_What is expected_. Repeat exactly the lines from the start through the line with "col = sc.collection", both ends included.
:: Given information
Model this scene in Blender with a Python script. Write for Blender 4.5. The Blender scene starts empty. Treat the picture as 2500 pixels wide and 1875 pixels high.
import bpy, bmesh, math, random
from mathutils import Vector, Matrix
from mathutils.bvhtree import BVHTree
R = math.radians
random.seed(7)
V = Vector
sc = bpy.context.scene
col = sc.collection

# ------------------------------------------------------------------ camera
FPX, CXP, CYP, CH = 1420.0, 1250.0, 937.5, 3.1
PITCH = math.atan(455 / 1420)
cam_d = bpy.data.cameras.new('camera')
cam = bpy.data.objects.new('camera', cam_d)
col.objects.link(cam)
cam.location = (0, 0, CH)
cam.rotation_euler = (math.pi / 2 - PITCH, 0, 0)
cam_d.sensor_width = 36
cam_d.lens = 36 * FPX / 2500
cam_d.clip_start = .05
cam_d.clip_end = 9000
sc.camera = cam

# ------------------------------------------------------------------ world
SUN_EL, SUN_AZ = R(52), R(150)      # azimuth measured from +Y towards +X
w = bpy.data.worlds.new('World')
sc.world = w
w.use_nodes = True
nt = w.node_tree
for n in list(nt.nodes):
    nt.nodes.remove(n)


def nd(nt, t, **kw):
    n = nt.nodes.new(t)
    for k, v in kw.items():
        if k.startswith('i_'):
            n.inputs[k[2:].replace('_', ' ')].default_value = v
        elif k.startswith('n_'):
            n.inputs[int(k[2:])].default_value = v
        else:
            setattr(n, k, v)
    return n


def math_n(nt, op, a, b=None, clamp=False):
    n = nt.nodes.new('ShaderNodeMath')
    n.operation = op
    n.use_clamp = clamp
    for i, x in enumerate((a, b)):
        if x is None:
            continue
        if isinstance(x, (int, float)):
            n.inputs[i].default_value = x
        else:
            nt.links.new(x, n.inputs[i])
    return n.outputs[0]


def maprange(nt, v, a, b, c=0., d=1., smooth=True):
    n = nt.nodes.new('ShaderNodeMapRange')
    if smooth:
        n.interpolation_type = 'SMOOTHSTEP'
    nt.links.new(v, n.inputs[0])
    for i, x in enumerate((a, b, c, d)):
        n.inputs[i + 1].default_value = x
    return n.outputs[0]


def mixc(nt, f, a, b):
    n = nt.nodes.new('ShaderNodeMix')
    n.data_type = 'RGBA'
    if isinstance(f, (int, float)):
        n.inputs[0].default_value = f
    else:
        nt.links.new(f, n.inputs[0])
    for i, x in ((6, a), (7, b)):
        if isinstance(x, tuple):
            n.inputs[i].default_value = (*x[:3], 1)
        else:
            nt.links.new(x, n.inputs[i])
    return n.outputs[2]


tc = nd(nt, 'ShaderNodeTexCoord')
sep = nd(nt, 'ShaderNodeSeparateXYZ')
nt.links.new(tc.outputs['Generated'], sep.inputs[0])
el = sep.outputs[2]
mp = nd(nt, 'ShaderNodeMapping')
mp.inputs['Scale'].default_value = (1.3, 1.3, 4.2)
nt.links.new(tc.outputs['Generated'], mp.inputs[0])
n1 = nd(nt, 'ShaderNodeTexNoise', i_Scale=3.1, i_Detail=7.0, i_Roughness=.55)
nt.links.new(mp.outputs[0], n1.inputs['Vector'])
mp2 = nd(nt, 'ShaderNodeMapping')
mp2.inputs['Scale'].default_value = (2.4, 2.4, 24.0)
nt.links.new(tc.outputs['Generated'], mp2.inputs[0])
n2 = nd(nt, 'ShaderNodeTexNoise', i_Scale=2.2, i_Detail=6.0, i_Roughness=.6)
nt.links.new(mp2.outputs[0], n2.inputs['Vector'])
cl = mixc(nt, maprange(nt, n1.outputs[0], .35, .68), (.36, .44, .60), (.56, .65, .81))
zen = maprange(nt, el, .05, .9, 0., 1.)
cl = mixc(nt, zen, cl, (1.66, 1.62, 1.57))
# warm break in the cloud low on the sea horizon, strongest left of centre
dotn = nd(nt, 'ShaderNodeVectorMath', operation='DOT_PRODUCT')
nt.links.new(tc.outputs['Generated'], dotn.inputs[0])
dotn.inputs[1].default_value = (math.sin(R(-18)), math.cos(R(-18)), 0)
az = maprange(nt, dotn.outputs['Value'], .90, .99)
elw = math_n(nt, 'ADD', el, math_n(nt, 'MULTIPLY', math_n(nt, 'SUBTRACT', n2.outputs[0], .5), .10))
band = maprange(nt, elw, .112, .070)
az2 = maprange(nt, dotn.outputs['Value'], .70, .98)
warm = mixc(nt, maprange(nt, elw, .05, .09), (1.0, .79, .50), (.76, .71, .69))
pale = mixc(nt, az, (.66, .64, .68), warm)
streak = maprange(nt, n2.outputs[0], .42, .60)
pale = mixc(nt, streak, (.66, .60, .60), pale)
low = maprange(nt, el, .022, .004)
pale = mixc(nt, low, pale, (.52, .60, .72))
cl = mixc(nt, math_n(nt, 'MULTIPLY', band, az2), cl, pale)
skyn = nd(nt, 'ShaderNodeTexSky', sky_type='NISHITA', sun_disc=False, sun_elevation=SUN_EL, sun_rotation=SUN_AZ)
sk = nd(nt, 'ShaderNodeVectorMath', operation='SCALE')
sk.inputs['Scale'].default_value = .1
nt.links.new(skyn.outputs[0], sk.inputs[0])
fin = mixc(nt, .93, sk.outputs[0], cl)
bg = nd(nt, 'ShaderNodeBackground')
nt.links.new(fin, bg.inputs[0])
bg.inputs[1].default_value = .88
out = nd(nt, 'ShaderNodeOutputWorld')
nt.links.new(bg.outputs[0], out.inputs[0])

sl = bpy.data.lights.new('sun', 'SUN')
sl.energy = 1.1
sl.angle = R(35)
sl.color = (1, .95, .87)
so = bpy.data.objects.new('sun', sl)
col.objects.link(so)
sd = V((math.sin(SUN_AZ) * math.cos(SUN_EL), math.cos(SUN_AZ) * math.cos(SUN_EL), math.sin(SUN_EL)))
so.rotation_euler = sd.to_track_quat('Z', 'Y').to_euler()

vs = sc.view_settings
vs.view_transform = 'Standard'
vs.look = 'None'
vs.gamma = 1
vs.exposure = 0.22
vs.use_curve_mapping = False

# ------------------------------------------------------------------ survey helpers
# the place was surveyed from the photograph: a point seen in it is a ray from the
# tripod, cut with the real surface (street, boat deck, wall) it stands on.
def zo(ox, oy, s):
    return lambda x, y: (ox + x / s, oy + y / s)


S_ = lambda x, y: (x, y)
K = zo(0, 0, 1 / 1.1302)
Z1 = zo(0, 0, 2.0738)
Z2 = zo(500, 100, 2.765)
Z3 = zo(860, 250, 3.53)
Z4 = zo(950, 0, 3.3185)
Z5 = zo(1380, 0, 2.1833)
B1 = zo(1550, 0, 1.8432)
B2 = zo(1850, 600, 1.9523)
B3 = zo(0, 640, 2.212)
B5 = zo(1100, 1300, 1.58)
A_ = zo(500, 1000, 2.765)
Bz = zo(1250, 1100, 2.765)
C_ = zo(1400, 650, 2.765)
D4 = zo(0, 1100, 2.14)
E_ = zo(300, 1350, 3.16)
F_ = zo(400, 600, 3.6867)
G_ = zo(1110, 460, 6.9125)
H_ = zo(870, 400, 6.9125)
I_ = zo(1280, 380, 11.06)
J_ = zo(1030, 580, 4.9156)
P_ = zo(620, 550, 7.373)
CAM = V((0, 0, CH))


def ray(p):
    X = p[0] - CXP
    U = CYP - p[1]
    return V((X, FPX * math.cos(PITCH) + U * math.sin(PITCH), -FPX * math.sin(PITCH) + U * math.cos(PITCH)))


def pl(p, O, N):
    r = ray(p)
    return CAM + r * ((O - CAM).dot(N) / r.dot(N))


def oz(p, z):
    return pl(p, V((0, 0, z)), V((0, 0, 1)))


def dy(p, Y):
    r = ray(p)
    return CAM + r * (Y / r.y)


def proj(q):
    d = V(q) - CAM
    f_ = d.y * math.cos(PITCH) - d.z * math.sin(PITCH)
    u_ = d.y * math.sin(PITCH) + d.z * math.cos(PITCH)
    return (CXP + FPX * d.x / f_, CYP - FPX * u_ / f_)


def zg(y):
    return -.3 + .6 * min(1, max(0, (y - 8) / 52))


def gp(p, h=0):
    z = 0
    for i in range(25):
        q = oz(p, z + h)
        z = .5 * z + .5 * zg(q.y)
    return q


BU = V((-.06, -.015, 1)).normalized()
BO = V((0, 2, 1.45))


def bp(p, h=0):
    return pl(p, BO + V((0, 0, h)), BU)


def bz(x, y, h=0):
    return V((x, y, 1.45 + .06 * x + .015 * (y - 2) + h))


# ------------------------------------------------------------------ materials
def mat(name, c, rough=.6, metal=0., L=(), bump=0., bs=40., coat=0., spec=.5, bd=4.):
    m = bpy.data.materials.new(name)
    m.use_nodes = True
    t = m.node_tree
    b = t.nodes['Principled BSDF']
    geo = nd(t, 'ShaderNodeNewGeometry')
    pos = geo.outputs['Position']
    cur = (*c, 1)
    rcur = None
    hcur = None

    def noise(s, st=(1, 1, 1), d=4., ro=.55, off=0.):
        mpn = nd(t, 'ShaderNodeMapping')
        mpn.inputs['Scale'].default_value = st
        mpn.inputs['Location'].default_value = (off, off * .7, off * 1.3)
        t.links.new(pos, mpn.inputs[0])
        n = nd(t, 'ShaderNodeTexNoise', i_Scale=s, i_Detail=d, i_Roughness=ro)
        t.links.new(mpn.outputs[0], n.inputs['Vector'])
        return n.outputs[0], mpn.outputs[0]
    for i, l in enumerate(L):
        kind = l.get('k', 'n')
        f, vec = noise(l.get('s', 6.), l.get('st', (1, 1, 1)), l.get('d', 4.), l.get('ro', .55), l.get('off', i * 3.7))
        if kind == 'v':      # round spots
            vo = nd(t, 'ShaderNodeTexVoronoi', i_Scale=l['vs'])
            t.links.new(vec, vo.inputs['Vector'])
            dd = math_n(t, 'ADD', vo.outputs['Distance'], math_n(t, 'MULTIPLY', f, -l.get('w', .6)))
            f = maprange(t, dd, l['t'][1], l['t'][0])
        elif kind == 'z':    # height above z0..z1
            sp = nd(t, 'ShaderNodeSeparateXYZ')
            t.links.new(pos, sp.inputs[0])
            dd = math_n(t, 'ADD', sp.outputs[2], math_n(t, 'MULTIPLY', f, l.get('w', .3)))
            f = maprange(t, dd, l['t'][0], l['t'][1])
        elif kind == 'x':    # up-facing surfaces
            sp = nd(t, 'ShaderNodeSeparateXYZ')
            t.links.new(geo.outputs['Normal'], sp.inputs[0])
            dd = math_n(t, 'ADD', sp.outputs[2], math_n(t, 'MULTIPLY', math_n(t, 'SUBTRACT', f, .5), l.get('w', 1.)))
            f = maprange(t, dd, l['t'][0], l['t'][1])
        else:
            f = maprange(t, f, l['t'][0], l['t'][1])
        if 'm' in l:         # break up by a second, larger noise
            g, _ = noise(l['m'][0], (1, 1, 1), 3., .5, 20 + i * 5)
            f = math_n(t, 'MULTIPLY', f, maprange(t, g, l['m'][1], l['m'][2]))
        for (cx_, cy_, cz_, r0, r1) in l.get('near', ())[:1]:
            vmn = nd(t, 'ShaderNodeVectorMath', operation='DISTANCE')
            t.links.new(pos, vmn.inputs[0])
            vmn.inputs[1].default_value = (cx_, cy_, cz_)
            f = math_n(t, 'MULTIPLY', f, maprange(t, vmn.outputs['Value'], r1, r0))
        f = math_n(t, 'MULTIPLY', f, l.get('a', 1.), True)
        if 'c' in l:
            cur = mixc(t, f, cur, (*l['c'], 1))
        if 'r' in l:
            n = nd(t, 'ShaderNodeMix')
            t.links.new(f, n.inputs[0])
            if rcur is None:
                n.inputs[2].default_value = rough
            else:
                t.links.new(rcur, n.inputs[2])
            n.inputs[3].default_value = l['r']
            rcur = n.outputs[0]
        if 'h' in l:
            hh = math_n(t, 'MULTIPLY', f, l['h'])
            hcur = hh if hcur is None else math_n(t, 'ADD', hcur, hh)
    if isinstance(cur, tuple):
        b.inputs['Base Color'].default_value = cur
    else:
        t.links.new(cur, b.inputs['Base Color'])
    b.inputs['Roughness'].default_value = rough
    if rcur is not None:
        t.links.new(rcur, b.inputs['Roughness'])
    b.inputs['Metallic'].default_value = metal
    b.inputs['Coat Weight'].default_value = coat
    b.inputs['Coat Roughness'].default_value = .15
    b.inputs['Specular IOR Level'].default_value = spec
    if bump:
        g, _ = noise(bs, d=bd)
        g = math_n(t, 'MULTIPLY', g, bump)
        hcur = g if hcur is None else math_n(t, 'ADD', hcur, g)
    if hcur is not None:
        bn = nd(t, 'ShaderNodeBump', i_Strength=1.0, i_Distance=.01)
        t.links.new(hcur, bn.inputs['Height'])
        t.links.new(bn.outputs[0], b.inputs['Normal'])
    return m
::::
_Written response_.
Model this scene in Blender with a Python script. Write for Blender 4.5. The Blender scene starts empty. Treat the picture as 2500 pixels wide and 1875 pixels high.
import bpy, bmesh, math, random
from mathutils import Vector, Matrix
from mathutils.bvhtree import BVHTree
R = math.radians
random.seed(7)
V = Vector
sc = bpy.context.scene
col = sc.collection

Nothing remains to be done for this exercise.